The Manikins series illustrates how far we have come from the days when Leonardo's Vitruvian Man, inscribed in a perfect circle, was the measure of all things, or Caspar David Friedrich's Wayfarer, seen from behind, conveyed a sense of infinity and bewilderment at the power of nature.
In Manikins, as Tina Cosmai explains, man is placed 'at the centre of a reticular reality permeated by technology that transforms everything into abstract shapes and geometries'. Between the cranes, the beach, the benches, the piers, man is a prisoner of the very reality he has helped to build. Loneliness then becomes the existential situation of individuals who claim their own small space, separated from each other and from the community. Unable to converse, they wander aimlessly, hypnotised by the juggernaut of technology, which drives them towards a regressive drift in which ancestral monsters reappear. Beneath the securitising rationality of lines and volumes, the primordial fears of an ego increasingly suffocated and compressed by hyper-modernity resurface. In this hallucinatory scenario, people become, without realising it, mannequins of themselves, trapped in the dense web of abstractions that they often create unconsciously.
This sense of alienation, of loneliness, of the inability of modern man to get back in touch with nature, is stylistically well expressed by the author, thanks to the skilful use of "poetic images", as Gigliola Foschi defines them in the volume Via di Fuga a Mare, published by Contrasto in 2022.
These are images that the author creates both by subtraction - eliminating all the elements that she considers useless to the effectiveness of the story - and by addition - adding others that she considers indispensable to the narrative - while modifying the tones to the point where these photographs look like watercolours with bleached skies.
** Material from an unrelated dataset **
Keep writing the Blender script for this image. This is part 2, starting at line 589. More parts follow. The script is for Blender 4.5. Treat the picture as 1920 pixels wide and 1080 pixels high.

This construct gives Tina Cosmai's photographs 'a touch of suspension, of timelessness, envelops them in a veil of tenderness, transforming them into networks of affinities' - writes Gigliola Foschi in her catalogue essay - between the observer of the image and the person portrayed in the image, adding that they are 'images like figures of distance, of silence, of a whispered speech, almost in hints. Photographs of the same place that change from image to image, as if they wanted to lead us on a motionless journey towards an elsewhere of thought that leads us into our relationship with nature and time, with ourselves and our loneliness'.